Meno salvataggi, più investimenti
Enrico Cisnetto – Il Messaggero
Michele Ferrero è stato un imprenditore senza eguali. E non solo perché ha costruito un gigante mondiale dell’industria dolciaria, grazie solo alle sue intuizioni e alle sue proverbiali doti di laboriosità e tenacia. Ma, anche, perché ha fatto tutto questo rifuggendo dai salotti e salottini del capitalismo relazionale e dalle suggestioni della finanza creativa, optando per una visione dell’impresa che cresce in complicità con i dipendenti e il territorio – offrendo loro, negli anni del conflitto di classe, un Welfare sui generis – e affonda le radici nel rapporto di fiducia tra i suoi prodotti e il consumatore.
Pensavo a questa unicità quando, nei banchi della cattedrale di Alba, partecipando al suo funerale, osservavo che tra le tante personalità venute a rendergli omaggio ci fossero meno imprenditori famosi di quanto sarebbe stato doveroso che fosse. E mi è venuto spontaneo rimuginare le pagine dell’ultimo libro di Giuseppe Berta (La via del Nord, Il Mulino), nel quale lo storico dell’economia dice di aver perso ogni residua speranza che gli imprenditori settentrionali riescano ad adattare il vecchio triangolo industriale all’economia del nuovo millennio. E mi è venuto di pensare che non saprei fare un nome di chi, oggi, potrebbe portare un’azienda dalla dimensione locale a quella mondiale, senza passare né per la Borsa né per acquisizioni, come ha fatto Ferrero. Non è un caso che le esportazioni agroalimentari italiane siano inferiori a quelle tedesche: in questa filiera, come in quasi tutto il manifatturiero, l’Italia, a differenza della Germania, non ha puntato sulle produzioni ad alto valore aggiunto, sull’innovazione dei prodotti e dei processi, sul trasferimento di conoscenze ai lavoratori. E non è un caso che il nostro export copra meno di un terzo del pil, mentre quello tedesco oltre la metà.

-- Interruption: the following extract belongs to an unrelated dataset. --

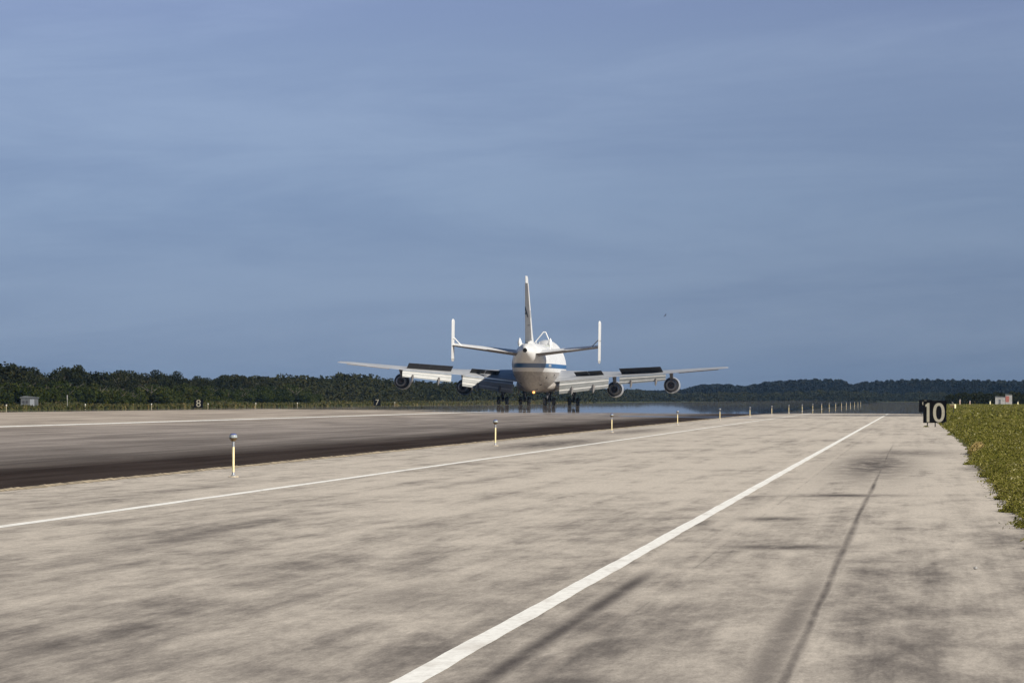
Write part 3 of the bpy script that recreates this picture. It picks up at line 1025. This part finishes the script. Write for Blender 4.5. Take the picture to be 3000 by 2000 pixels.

Purtroppo la politica industriale italiana degli ultimi anni è consistita esclusivamente nel salvare aziende decotte e posti di lavoro inesistenti, in una forma di patologico accanimento terapeutico. Nonostante che dal 2008 ad oggi siano fallite 82mila imprese (con la perdita di un milione di occupati) e si sia bruciato il 25% della capacità produttiva, nuove Ferrero all’orizzonte non sono spuntate. Anzi, ogni anno sono nate sempre meno imprese (nel 2013 -11,1% rispetto al 2007). Perciò vanno nella giusta direzione le misure dell’Investment Compact che allargano per le start-up le agevolazioni legate al concetto di innovazione, comprendendo anche quella non tecnologica; meno quelle che prevedono la creazione di una società per le ristrutturazioni industriali.
Non ci servono salvataggi ma investimenti massicci (anche pubblici) per colmare i buchi di un capitalismo sempre più a macchia di leopardo, con poche eccellenze di nicchie e troppi vuoti nei settori più strategici. Occorre progettare il riposizionamento del nostro sistema produttivo. Avendo coscienza che, visto il nostro declino, da soli non possiamo farcela. Per fare la rivoluzione industriale abbiamo bisogno della grande finanza mondiale – avendo cura di selezionarla, non tutti gli investitori sono uguali – e di alleanze industriali strategiche e solide in Europa. Possibilmente tenendo conto delle scelte geopolitiche che i grandi nodi dello scacchiere mondiali (Grecia, Libia, Russia-Ucraina) comunque ci imporranno di fare.